This project develops and simulates flexible, inkjet-printed memristors for neuromorphic computing and Echo State Networks (ESNs). Using low-cost inkjet printing with materials like graphene and hexagonal boron nitride, the memristors show the essential pinched hysteresis loop for synaptic computing. MATLAB and Simulink are used for empirical and physical modeling, and the memristors are integrated into a crossbar array for ESN implementation, improving data processing efficiency. This approach offers a scalable, energy-efficient solution for future neuromorphic systems.

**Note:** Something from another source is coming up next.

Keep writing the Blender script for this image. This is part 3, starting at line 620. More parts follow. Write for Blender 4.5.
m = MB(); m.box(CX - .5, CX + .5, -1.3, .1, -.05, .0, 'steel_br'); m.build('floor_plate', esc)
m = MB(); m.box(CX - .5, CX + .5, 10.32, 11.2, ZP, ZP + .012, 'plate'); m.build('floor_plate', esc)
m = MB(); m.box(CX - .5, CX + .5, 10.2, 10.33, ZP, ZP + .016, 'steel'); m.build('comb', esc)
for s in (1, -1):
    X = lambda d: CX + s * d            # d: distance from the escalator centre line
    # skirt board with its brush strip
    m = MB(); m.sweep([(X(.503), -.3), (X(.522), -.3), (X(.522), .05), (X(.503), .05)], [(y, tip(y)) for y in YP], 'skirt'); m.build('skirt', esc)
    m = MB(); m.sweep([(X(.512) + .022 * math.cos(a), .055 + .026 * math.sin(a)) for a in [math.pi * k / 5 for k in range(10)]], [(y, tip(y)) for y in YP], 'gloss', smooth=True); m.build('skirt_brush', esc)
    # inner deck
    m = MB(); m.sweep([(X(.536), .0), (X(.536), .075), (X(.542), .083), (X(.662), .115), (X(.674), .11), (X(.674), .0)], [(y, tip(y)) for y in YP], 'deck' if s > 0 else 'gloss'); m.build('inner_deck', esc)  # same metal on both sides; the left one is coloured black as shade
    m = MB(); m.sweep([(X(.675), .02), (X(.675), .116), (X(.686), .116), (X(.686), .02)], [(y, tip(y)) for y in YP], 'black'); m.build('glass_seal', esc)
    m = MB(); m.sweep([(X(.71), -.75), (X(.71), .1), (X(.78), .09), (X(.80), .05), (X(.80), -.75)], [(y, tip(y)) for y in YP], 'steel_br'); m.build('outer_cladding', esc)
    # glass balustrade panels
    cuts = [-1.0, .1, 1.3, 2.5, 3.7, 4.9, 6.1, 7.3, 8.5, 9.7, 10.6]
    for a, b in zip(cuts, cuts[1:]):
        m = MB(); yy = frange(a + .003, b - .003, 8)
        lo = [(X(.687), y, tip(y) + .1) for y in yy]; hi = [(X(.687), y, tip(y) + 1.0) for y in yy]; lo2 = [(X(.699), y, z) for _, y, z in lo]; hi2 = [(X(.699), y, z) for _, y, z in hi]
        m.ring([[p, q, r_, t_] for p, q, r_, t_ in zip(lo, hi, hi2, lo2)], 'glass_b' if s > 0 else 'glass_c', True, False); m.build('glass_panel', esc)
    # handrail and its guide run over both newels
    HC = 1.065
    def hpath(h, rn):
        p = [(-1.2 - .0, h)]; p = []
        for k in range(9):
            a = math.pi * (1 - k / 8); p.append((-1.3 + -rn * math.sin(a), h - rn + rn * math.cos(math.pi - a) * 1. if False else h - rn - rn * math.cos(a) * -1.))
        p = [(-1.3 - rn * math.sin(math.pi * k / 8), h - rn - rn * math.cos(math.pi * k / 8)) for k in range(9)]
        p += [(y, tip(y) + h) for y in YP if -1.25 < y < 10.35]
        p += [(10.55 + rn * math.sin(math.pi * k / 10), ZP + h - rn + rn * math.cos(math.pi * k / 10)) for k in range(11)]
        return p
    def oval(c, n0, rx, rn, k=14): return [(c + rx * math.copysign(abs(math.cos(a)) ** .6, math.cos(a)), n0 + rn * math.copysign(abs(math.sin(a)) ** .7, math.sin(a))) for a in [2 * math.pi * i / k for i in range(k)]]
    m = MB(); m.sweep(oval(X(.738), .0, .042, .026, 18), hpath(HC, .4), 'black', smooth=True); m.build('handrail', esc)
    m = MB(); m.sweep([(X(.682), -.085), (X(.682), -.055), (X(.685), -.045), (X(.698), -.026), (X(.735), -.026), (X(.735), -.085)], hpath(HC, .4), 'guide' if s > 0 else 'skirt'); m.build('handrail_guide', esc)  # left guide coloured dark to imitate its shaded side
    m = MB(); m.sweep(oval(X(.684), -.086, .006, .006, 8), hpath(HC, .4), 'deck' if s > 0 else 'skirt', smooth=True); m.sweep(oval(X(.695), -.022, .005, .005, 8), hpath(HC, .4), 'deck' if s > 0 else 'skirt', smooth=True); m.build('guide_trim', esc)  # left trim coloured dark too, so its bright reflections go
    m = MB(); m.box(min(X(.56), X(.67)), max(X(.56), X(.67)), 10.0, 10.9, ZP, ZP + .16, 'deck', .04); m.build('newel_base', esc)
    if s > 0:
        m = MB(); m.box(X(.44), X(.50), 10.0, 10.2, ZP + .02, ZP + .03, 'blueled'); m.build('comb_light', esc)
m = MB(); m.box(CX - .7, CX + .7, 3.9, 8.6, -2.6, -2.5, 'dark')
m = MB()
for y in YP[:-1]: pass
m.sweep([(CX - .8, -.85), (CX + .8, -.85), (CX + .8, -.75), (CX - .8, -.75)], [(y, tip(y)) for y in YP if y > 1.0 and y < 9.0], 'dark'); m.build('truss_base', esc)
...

The integration of machine learning (ML) into flexible electronics has significantly enhanced the processing and analysis of complex, large-scale data generated by sensors. Our research focuses on combining ML algorithms with inkjet-printed sensors to improve accuracy and overcome limitations associated with minimal fabrication processes. Various ML algorithms have been successfully used to analyze physiological signals collected by flexible sensors, driving advancements in health monitoring and other applications. The next step is to implement ML directly on hardware designed specifically for flexible electronics.

Low-power custom integrated analog and RF circuits enable miniaturized energy-efficient system for portable. wearable and implantable systems with extended battery lifetime. Our research focuses on custom integrated circuit (IC) design, simulation, layout, post-layout simulation, and tape out using standard process technology. Notable IC building blocks are operational transconductance amplifier, instrumentation amplifier, digital gates, current starved ring oscillator, differential LC voltage Controlled Oscillator, Power Oscillator, etc.    

Spectrum-efficient short range wireless telemetry is crucial for next generation Internet-Of-Things (IoT) applications. Our group focuses on energy-efficient analog orthogonal pulse generation and pulse sequence based short range high density wireless telemetry without requiring sophisticated digital processing, a noticeable achievement for power-constrained IoT Edge devices. 

Deployment of machine learning models (ML) on resource-constrained devices, referred to as edge devices. These devices, which include microcontrollers and low-power sensors, can perform inference tasks without needing to connect to cloud services.  This innovation enables real-time processing and decision-making at the edge of the network, enhancing performance while minimizing resource consumption.